Good information occasionally comes from places other than books, too. Recently, I saw a report on television about memory loss after delivering a baby. After having three babies, I can testify from my own experience that motherhood memory loss is real. I have named it “Motherhood Amnesia (MA)”. I ask myself many times how I could have had more than one child after all the sleepless night and exhausted days. Forty-four hours of labor had exhausted me for months after the first baby was born, and my memory seemed never to quite get over the results of the exhaustion. The research now points to a valid reason for “MA”, and I like the preliminary conclusions.
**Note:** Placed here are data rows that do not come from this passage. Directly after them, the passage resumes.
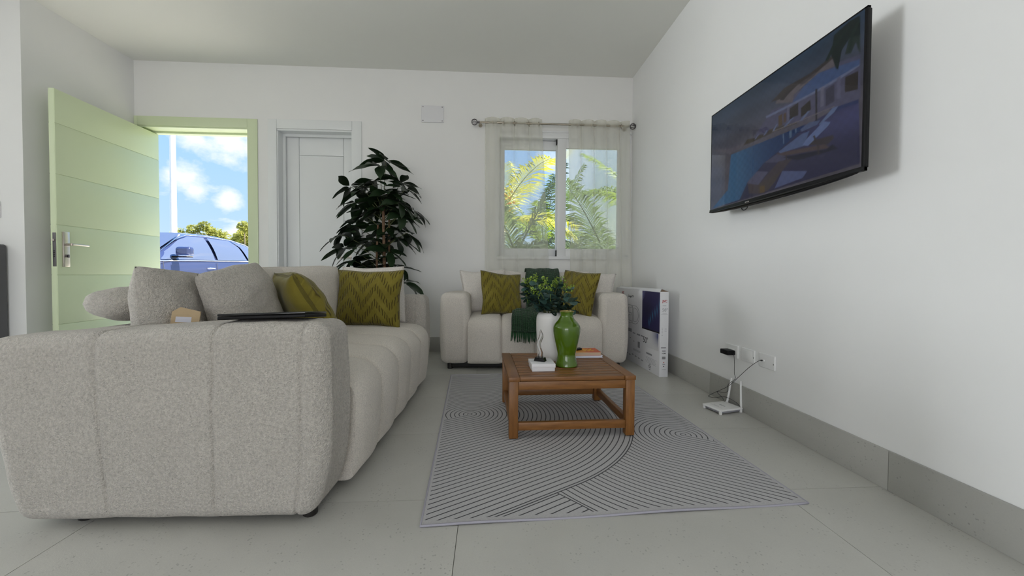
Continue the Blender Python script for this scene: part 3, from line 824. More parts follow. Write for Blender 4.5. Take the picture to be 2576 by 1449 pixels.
# ------------------------------------------------------------------ rug
rg = thing('rug', 'pale grey rug printed with thin arched lines', 'rug', (-.22, 1.275, 0), (0, 0, R(2.5)))
def rugf(u, v):
    x, y = u * 1.385, v * 1.92
    return (x, y, .006 + (.0025 * math.sin(x * 9) if v < .01 else 0) + (.002 * abs(math.sin(y * 5)) if u < .01 else 0))
MB().grid(rugf, 40, 40).build('pile', 'rug_lines', rg, 180)
bd = [rugf(k / 40, 0) for k in range(41)] + [rugf(1, k / 40) for k in range(1, 41)] + [rugf(1 - k / 40, 1) for k in range(1, 41)] + [rugf(0, 1 - k / 40) for k in range(1, 40)]
MB().tube([(p[0], p[1], p[2] - .002) for p in bd], .0042, 6, True).build('binding', 'rug_binding', rg, 180)

# ------------------------------------------------------------------ coffee table
TW, TD, TH = .650, .605, .312
ct = thing('coffee_table', 'low slatted teak coffee table standing on the rug', 'table', (.418, 2.228, .0065), (0, 0, R(1.3)))
bw = .056
for sx in (-1, 1):
    MB().box((0, 0, 0), (TD + .006, bw, .022), .002).build('border_board', 'teak', ct, loc=(sx * (TW / 2 - bw / 2), 0, TH - .011), rot=(0, 0, R(90)))
NS = 11; pit = TD / NS
for k in range(NS):
    MB().box((0, 0, 0), (TW - 2 * bw - .003, pit - .008, .020), .002).build('slat', 'teak', ct, loc=(0, -TD / 2 + pit * (k + .5), TH - .0105))
for sx in (-1, 1):
    for sy in (-1, 1):
        MB().box((0, 0, 0), (TH - .026, .046, .046), .003).build('leg', 'teak', ct, loc=(sx * (TW / 2 - .026), sy * (TD / 2 - .026), (TH - .022) / 2 + .002), rot=(0, R(90), 0))
        MB().box((sx * (TW / 2 - .026), sy * (TD / 2 - .026), .002), (.03, .03, .004), .001).build('glide', 'black_rubber', ct)
for sy in (-1, 1):
    for z, h_ in ((TH - .022 - .0225, .042), (.062, .040)):
        MB().box((0, 0, 0), (TW - .10, .024, h_), .002).build('apron' if z > .2 else 'rail', 'teak', ct, loc=(0, sy * (TD / 2 - .020), z))
for sx in (-1, 1):
    for z, h_ in ((TH - .022 - .0225, .042), (.062, .040)):
        MB().box((0, 0, 0), (TD - .10, .024, h_), .002).build('apron' if z > .2 else 'rail', 'teak', ct, loc=(sx * (TW / 2 - .022), 0, z), rot=(0, 0, R(90)))
ZT = TH + .0070

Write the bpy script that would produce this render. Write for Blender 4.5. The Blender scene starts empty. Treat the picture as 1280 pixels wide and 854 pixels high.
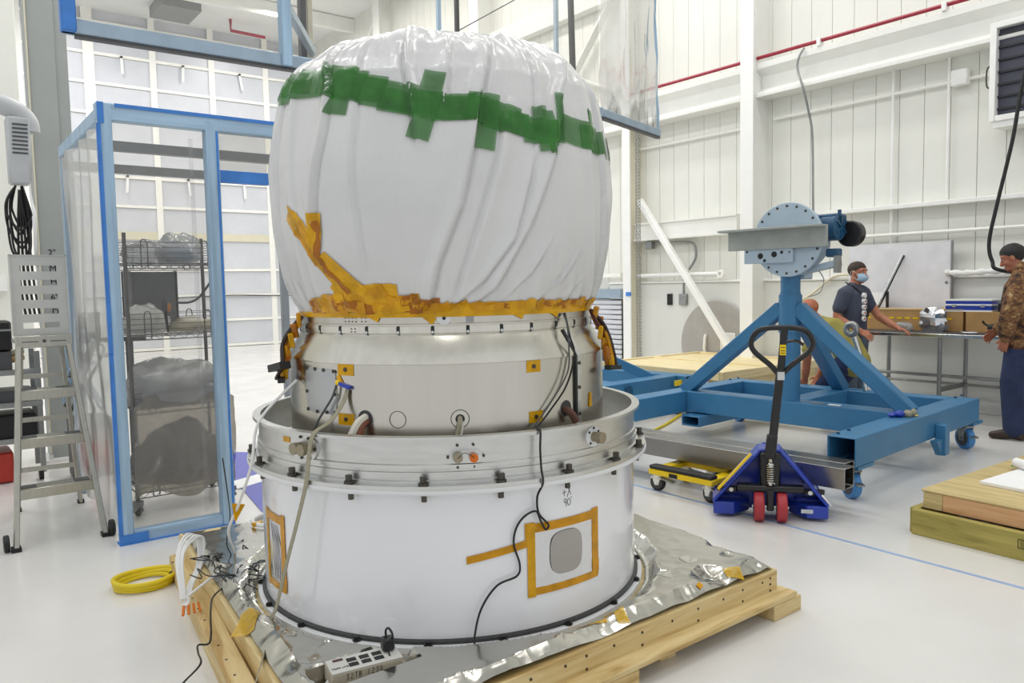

Mothers have to make room in their brains for all the new information that they must store in order to take care of their newborns. Finally, there is a real answer to the seeming motherhood memory loss question. My mother-in-law had eight children and my grandmother had ten children.. They always forgot their children’s names. I used to wonder why they had such a hard time remembering where they parked their cars or left their keys. It’s MA.
Now that I have three children, I know that I have “lost” some of my memory. My husband keeps asking me questions about concerts we have attended. I can only remember that we have gone to Disney World ten times since 1989. Oops I mean ten times to Disney World and one visit to Disney Land since 1989. I told the children in 2004 when we took our last official vacation to Orlando that if I had saved all the money from our numerous vacations, I would have a nice nest egg.
But I also have a lot of new memories about my children. Children First is the title of one of Penelope Leach’s bibles which I’ve used more recently. I suggest you go to a few parenting classes, and go to the library and/or bookstore or your digital reading library and get some books that seem to answer your questions. Figure out the guide that will help you get through the first two years and then keep adding to your library until your children enter college. I continue to learn about how to parent as my children enter every new phase of childhood. It really does not get easier just because they are bigger. In fact, the bigger the child, the bigger the problems they have.
Finally, remember that your brain did not get smaller. Instead, it probably got larger to hold all the new knowledge and memories of motherhood.